Rick Searer, Kraft's executive vice president and president of the company's North American division, said Kraft has been boosting the quality of its products, such as putting Arabica beans in Maxwell House coffee and making improvements to its salad dressings. But so far it hadn't played up affordability, he said, and now seems the time to do that.
"On specific brands where we have a value proposition that resonates with consumers, we're communicating that," he said.
The company plans other boosts in advertising this year and is expected to top the $1.55 billion it spent on advertising and marketing last year. The stakes are big with DiGiorno, which is the market leader in the store-bought pizza segment with a 20 percent share.
Playing up price comparisons keeps brands in the minds of consumers, said Frank Luby, a partner with Simon-Kucher & Partners, a strategy and marketing consulting firm that focuses on pricing.
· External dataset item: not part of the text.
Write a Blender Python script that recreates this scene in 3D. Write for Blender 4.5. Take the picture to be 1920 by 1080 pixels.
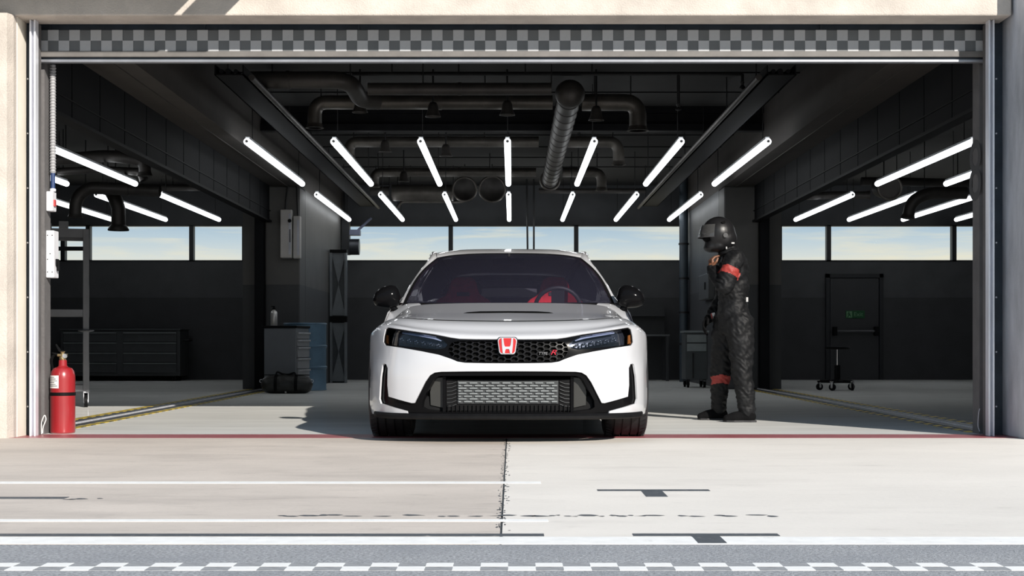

Companies that raise prices -- Kraft's were up an average of 7 percent in the most recent quarter -- risk losing consumers, he said, so ads touting bargains make sense.
Heinz and Sara Lee are also boosting their ad budgets this year.
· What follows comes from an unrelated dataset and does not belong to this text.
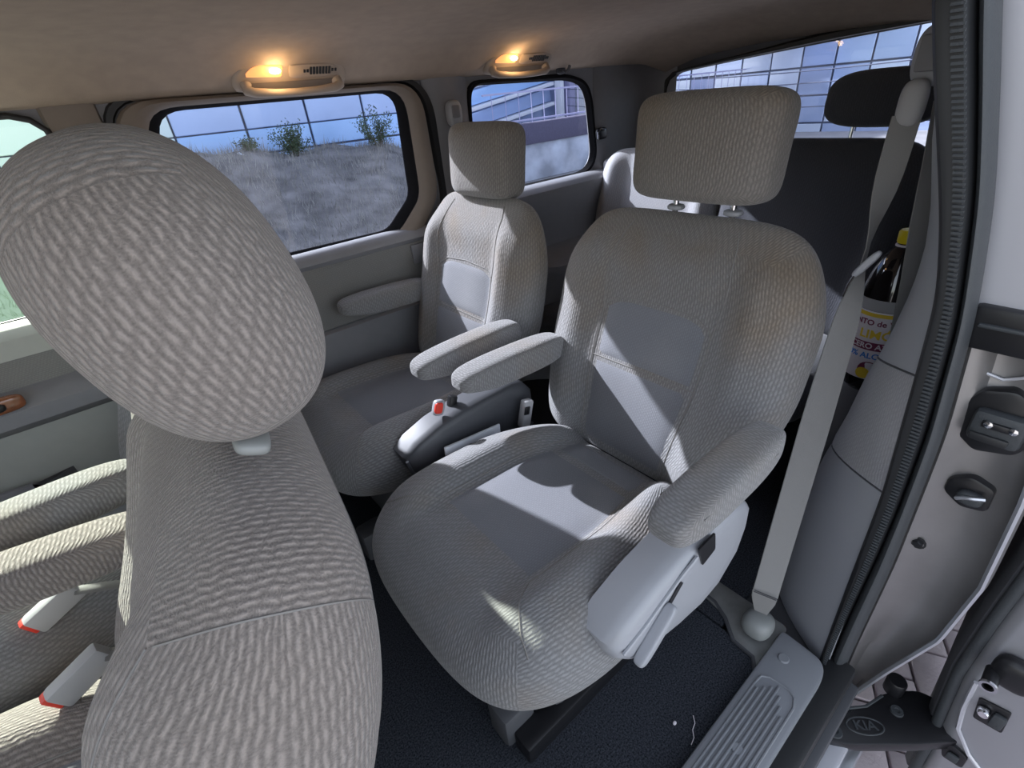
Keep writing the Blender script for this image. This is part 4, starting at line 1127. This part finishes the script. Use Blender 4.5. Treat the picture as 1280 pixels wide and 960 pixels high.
# near embankment with dry grass (right side of the street)
def hz(x, y):
    top = np.interp(x, [-12, 0, 1.4, 2.4, 3.5, 4.6, 6.0, 7.5], [.62, .62, .62, .58, .50, .40, .15, -.2])
    t = ss(6.3, 9.9, y)
    return -.46 + (top + .46) * t + .05 * math.sin(x * 2.3 + y) * t + .04 * math.sin(x * 5.1 - y * 3) * t
xs_ = np.linspace(-12, 5.85, 92); ys_ = np.linspace(6.2, 10.4, 30)
sl = grid_obj('grass_bank', [[(x, y, hz(x, y)) for x in xs_] for y in ys_], M['grass'], thick=(0, 0, -.15), kind='stuff', label='dry grass bank below the blue glass facade', cat='grass')
V = []; Fc = []
for i in range(15000):
    x = random.uniform(-6, 5.7); y = random.uniform(6.4, 10.3); z = hz(x, y)
    h = random.uniform(.05, .16) * (1.6 if random.random() < .1 else 1); a = random.uniform(0, 6.28); w = .006
    lx, ly = random.uniform(-.5, .5) * h, random.uniform(-.5, .5) * h
    n0 = len(V)
    V += [(x - w * math.cos(a), y - w * math.sin(a), z - .01), (x + w * math.cos(a), y + w * math.sin(a), z - .01), (x + lx, y + ly, z + h)]
    Fc.append((n0, n0 + 1, n0 + 2))
mesh_obj('grass_blades', V, Fc, M['blade'], sl, smooth=False, kind='stuff')
def shrub(x, y, h, w, label, seed, nb=34, leaves=2200):
    rnd = random.Random(seed); z = hz(x, y)
    t = empty('shrub', (x, y, z), label, 'shrub', 'shrubs on the bank')
    Vb = []; Fb = []; V = []; Fc = []
    for b in range(nb):
        a = rnd.uniform(0, 6.28); sp_ = rnd.uniform(.1, 1) * w; hh = h * rnd.uniform(.5, 1) * (1 - .35 * sp_ / w)
        tip = Vector((x + sp_ * math.cos(a), y + sp_ * math.sin(a), z + hh)); p0 = Vector((x + .03 * math.cos(a), y + .03 * math.sin(a), z - .02))
        s = Vector((.006, 0, 0)); q = Vector((0, .006, 0)); n0 = len(Vb)
        Vb += [p0 - s, p0 + s, p0 + q, tip]; Fb += [(n0, n0 + 1, n0 + 3), (n0 + 1, n0 + 2, n0 + 3), (n0 + 2, n0, n0 + 3)]
        for l in range(leaves // nb):
            f = rnd.uniform(.25, 1.02); p = p0.lerp(tip, f) + Vector([rnd.gauss(0, .035) for _ in range(3)])
            d = Vector([rnd.uniform(-1, 1) for _ in range(3)]).normalized() * .036; e = Vector([rnd.uniform(-1, 1) for _ in range(3)]).normalized() * .012
            n0 = len(V); V += [p, p + d * .5 + e, p + d, p + d * .5 - e]; Fc.append((n0, n0 + 1, n0 + 2, n0 + 3))
    mesh_obj('twigs', Vb, Fb, M['twig'], t, smooth=False, kind='stuff')
    mesh_obj('foliage', V, Fc, M['leaf'], t, smooth=False, kind='stuff')
shrub(3.05, 9.6, .62, .42, 'leafy shrub at the centre of the sliding door window', 1)
shrub(4.55, 9.4, .75, .42, 'paler shrub at the rear end of the sliding door window', 2, 26, 1700)
shrub(2.30, 9.6, .24, .22, 'small low shrub left of the larger one on the bank', 3, 16, 600)
pl_ = tube('fence_post', [(2.35, 9.3, .45), (2.22, 9.2, .50), (2.1, 9.4, .62)], .03, M['steel'], label=None)
pl_['label'] = 'short grey post lying against the grass bank'; pl_['category'] = 'post'

# blue facade
fa = empty('office_building', (0, 10.6, -.4), 'blue glass panelled building above the grass bank', 'building')
box('wall', (-2.9, 11.2, 1.6), (18, 1.0, 4.2), M['mullion'], fa, bev=.02)
protos = {}
def panel(x, z, w, h, m, y=10.66):
    key = (round(w, 2), round(h, 2), m.name)
    if key not in protos:
        o = box('glass_panel', (0, 0, 0), (w, .05, h), m, fa, bev=.01, seg=1); protos[key] = o.data
        # mesh was built relative to the parent: recentre
        o.data.transform(Matrix.Translation(Vector(fa.location)))
    else:
        o = bpy.data.objects.new('glass_panel', protos[key]); COL.objects.link(o); o.parent = fa
    o.location = Vector((x, y, z)) - Vector(fa.location); return o
for i in range(-10, 4):
    x = 1.49 + i * 1.15 + .575
    if x < .95:
        panel(x, 1.95, 1.13, 2.04, M['facade_overexposed']); panel(x, .72, 1.13, .38, M['facade_overexposed']); panel(x, .22, 1.13, .55, M['facade_overexposed']); continue
    panel(x, 1.95, 1.11, 2.04, M['facade_blue'])
    panel(x, .72, 1.11, .38, M['facade_pale'])
    panel(x, .22, 1.11, .55, M['facade_pale'])
box('coping', (-2.9, 10.62, 3.2), (18, .12, .3), M['white_ledge'], fa)

# concrete retaining wall with fence (seen through the quarter window)
cw_ = empty('retaining_wall', (11, 8.0, -.46), 'weathered concrete wall with a dark upper band behind the rear quarter window', 'wall')
box('wall_base', (12.4, 8.0, -.13), (13.0, .3, .68), M['concrete'], cw_, bev=.01)
box('wall_band', (12.4, 7.96, .37), (13.0, .34, .36), M['dark_band'], cw_, bev=.01)
for i in range(39):
    x = 6.2 + i * .32
    box('fence_bar', (x, 8.0, .80), (.010, .010, .55), M['cladding'], cw_, bev=0)
box('fence_rail', (12.3, 8.0, 1.07), (12.6, .03, .03), M['cladding'], cw_, bev=0)
box('fence_rail', (12.3, 8.0, .60), (12.6, .03, .03), M['cladding'], cw_, bev=0)
# white-ledged office building behind the wall
ob = empty('office_building', (16, 15, -.4), 'white banded office building rising behind the concrete wall', 'building')
box('wall', (13.2, 16.0, 2.6), (10, 2.0, 7.0), M['tile_a'], ob, bev=.02)
for i in range(8):
    box('ledge', (11.2, 14.85, .2 + i * .62), (6.2, .35, .11), M['white_ledge'], ob, bev=.01, rot=rotm(y=-8))
    box('glazing_band', (11.2, 14.95, .49 + i * .62), (6.2, .12, .40), M['facade_pale'] if i % 2 else M['facade_blue'], ob, bev=.01, rot=rotm(y=-8))
    box('ledge', (20.2, 14.85, -.1 + i * .62), (4.5, .35, .10), M['white_ledge'], ob, bev=.01, rot=rotm(y=-6))
for i in range(7):
    box('column', (14.35 + i * .52, 14.5, 2.4), (.16 + .10 * (i % 3), .3, 5.6), M['cladding'] if i % 2 else M['white_ledge'], ob, bev=.01)
# glass-grid building behind the van
gb = empty('office_building', (15, 8, -.4), 'mirror glass grid building seen through the rear window', 'building')
box('wall', (15.6, 5.0, -.6), (1.0, 16.6, 6.4), M['mullion'], gb, bev=.02)
pr = {}
for j in range(-3, 12):
    for i in range(7):
        y = 4.6 + j * .78; z = 1.28 - i * .62
        m = random.choice([M['tile_a'], M['tile_a'], M['tile_b'], M['tile_b'], M['tile_c'] if random.random() < .3 else M['tile_a']])
        if m.name not in pr:
            o = box('glass_panel', (0, 0, 0), (.05, .74, .58), m, gb, bev=.008, seg=1); o.data.transform(Matrix.Translation(Vector(gb.location))); pr[m.name] = o.data
        else:
            o = bpy.data.objects.new('glass_panel', pr[m.name]); COL.objects.link(o); o.parent = gb
        o.location = Vector((15.06, y, z)) - Vector(gb.location)
        o.rotation_euler = (0, random.uniform(-.03, .03), random.uniform(-.03, .03))
box('canopy', (14.9, 7.3, 1.95), (.5, 5.0, .65), M['tile_c'], gb, bev=.02)
for i in range(4):
    tube('power_cable', [(14.2, -2 + s, .9 - .25 * i + .015 * (s - 8) ** 2 * .4) for s in np.linspace(0, 16, 14)], .012, M['mullion'], gb, seg=4)

for o in bpy.data.objects:
    if o.type == 'EMPTY' and o.parent is None and 'kind' not in o and 'category' not in o: print('UNTAGGED', o.name)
H.J. Heinz, the Pittsburgh maker of Heinz Ketchup, Weight Watchers Smart Ones products and Ore-Ida potatoes, recently said it hopes to increase consumer marketing by 8 percent to 12 percent in its new fiscal year as part of a two-year growth plan.
Sara Lee has launched a multimillion-dollar campaign for its Soft & Smooth bread with Disney's "High School Musical" enterprise, said Tim Zimmer, vice president of Sara Lee Fresh Bakery.
TV spots will feature characters such as Chad Danforth, played by Corbin Bleu, and Taylor McKessie, played by Monique Coleman. An Internet component allows people to look up the characters' "favorite recipes" such as Taylor's "Sweet as Honey" peanut butter sandwich.
This is an example of more pointed marketing, said Domenick Celentano, an adjunct business professor at Fairleigh Dickinson University in Madison, N.J. That kind of approach is more useful now that consumers are becoming more segmented and shopping for different brands in different stores -- especially with bargains in mind, he said.
Companies are increasingly going online and targeting individuals, Celentano said.
"Mass marketing is sort of dead, and really what companies are looking at very heavily is using the Internet to get to the narrower-focused consumer," he said.